第194話「死刑執行人の歌が聞こえる」

(脚本 山浦弘靖/監督 宮下泰彦/出演 多々良純 渚まゆみ 高橋昌也 金内吉男 谷口香)
「ワールドレコード」の新人歌手・リリは宣伝の一環として、銀座で流しをやるよう部長に命じられる。するとリリが「殺される」と異常におびえ、泣いて拒むため、部長はボディガードをつけると提案。しかも、一緒に流しに扮しても違和感のない者、「声もよし、ムードもよし、前から歌手にしたかった」という理由で清水を抜擢。清水は一切躊躇せず「かわいいお嬢さんを守ります」と自信をもって引き受ける。
リリは、以前働いていたバーで新曲を披露することに。が、照明が消えたとたん、何者かに胸を刺されて殺されてしまう。清水は責任を問われてクビになるが、リリの仇を討つべく、再び流しの歌手になりすまして捜査開始。
清水はリリが住んでいたマンションに居据わり、バーが怪しいと睨んで探りを入れるうちに、やくざどもに何度も襲われ、暴行を受ける。そのたび、バーテンダーに扮した荒木に助けられる。リリの友達のホステスに接近するも、彼女はマンションで縊れ死んでしまう。清水は、二人の女の弔い合戦に闘志を燃やすがふと、リリが死ぬ直前にくれた歌謡手帖を思いだす。それは一部の歌詞を書き換えることで、麻薬の取り引き現場を示した、重要な証拠品だった。
荒木が正体を見破られ、晴海埠頭に拉致される。清水は手帖を持って救出に向かい、麻薬組織のボスである第三国人と対決する。組織は香港から輸入した爆竹に、何百億もの麻薬を隠して運んでいたのだ。清水は拳銃を持った悪党ども相手に孤軍奮闘。荒木を助け、高倉キャップたちの加勢に力を得て、みごと勝利を収める。
事件解決後。聖夜のナイトクラブ。ガードマンたちは包帯や絆創膏で飾った、みっともない顔を互いに笑いながら祝杯をあげる。すると清水が神妙な顔をして立ちあがり、リリの死を悼むべく、歌を捧げるのだった……てな話。

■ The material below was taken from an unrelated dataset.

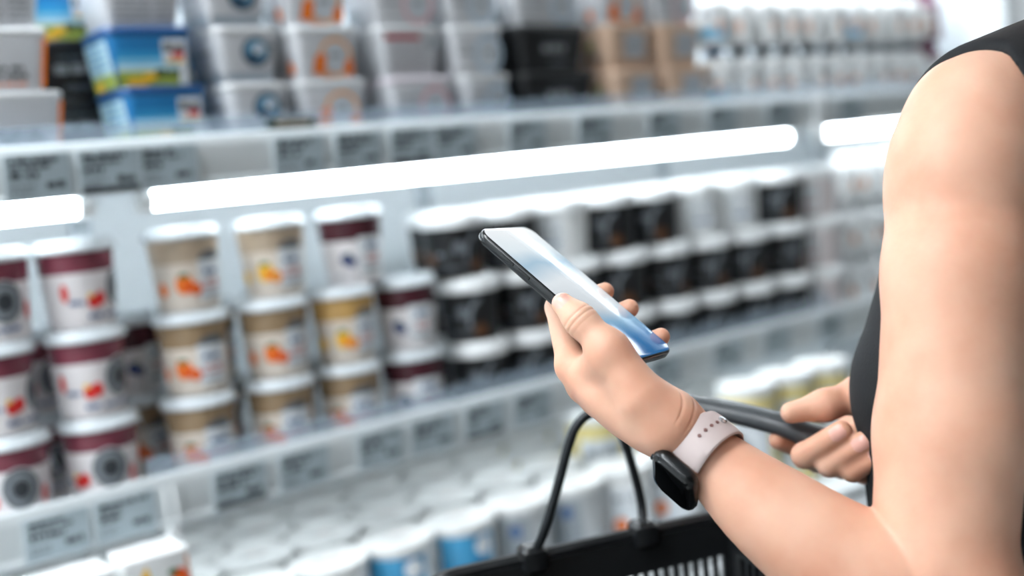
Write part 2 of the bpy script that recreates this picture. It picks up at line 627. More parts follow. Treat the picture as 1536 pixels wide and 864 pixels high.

・清水のご自慢の美声を心ゆくまで堪能できる回。伸びきった鼻の下と菱形にひらいた口もとがまた、歌い手じしんの高揚や自己陶酔を表しているようで、くすぐったいものがありますが、まあぐずぐずいわず、その官能美に共鳴するのが吉でして。
・清水と荒木の共闘がみられるのも貴重。今後(1969、70年と)いっそう、荒木の出演回数が減ってしまうし、一緒に組んで行動すること自体、シリーズ通してもホント数えるほどしかないので……。荒木ファンとしては、店の裏で楽しそうに小芝居を演じたり、やくざに襲われた清水を助けるとき、顔に銀行ギャングみたいなスカーフを巻いていたのがツボ。あと船上での逆さ釣りも。前回のダストシュートに監禁された杉井君といい、ガードマンの強靭な生命力(と悪運)には感嘆するばかり。
·管理人の爺さん(多々良純)が上着を脱ぐと中国服を着ており、第三国人を自称する。山浦脚本らしい(?)突飛な展開もふくめて、〈時代〉のひとことで片づけていいのかどうだか。そういや加藤嘉が同様に謎の三国人に扮した話があったけど、第267話「幽霊船死の海を行く」かな。 あれも幽霊の存否より、無意味な正体晴らしに度肝を抜かれる素敵なおはなしでした。
・なんとなく、マルベル堂藤巻潤のプロマイド一覧。
http://promide.com/page.php?s=867
清水を演じていると思わせる写真もありますねえ……頭部の絶壁がえもいわれぬ味わい。